Con discorsi gonfiati e vani adescano coloro che si erano appena
allontanati da quelli che vivono nell’errore. Promettono libertà, ma
essi stessi sono schiavi della corruzione. Si è verificato per essi il
proverbio: Il cane è tornato al suo vomito e la scrofa lavata è tornata
ad avvoltolarsi nel brago» (II Pt. 2, 1. 18-19. 22). Il mio commento
critico - benché esiguo poiché ho lasciato devotamente parlare i
Pontefici - può sembrare severo, tuttavia è la verità (cf. Gv. VIII,
32). Ammonisce altresì l'Apostolo: Quae autem conventio Christi cum
Beliar! (II Cor. 6, 15). Ed ancora: Sed licet nos aut angelus de caelo
evangelizet vobis praeterquam quod evangelizavimus vobis, anathema sit!
(Gal. I, 8 segg.).

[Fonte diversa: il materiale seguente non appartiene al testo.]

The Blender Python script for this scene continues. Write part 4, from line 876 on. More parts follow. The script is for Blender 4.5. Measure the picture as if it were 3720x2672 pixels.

San Giuseppe, San Michele, San Tommaso d'Aquino, San
Pietro Canisio, San Carlo Borromeo, San Pio V, San Francesco di Sales,
Sant'Alfonso, San Pio X e San Giovanni di Dio (nostro speciale
protettore) ci preservino dal vomito e dal brago degli ecumenisti, ci
facciano altresì portatori di vera carità (cf. I Cor. 13, 6) e di pace
nel Santo Nome di Gesù (Atti IV, 12).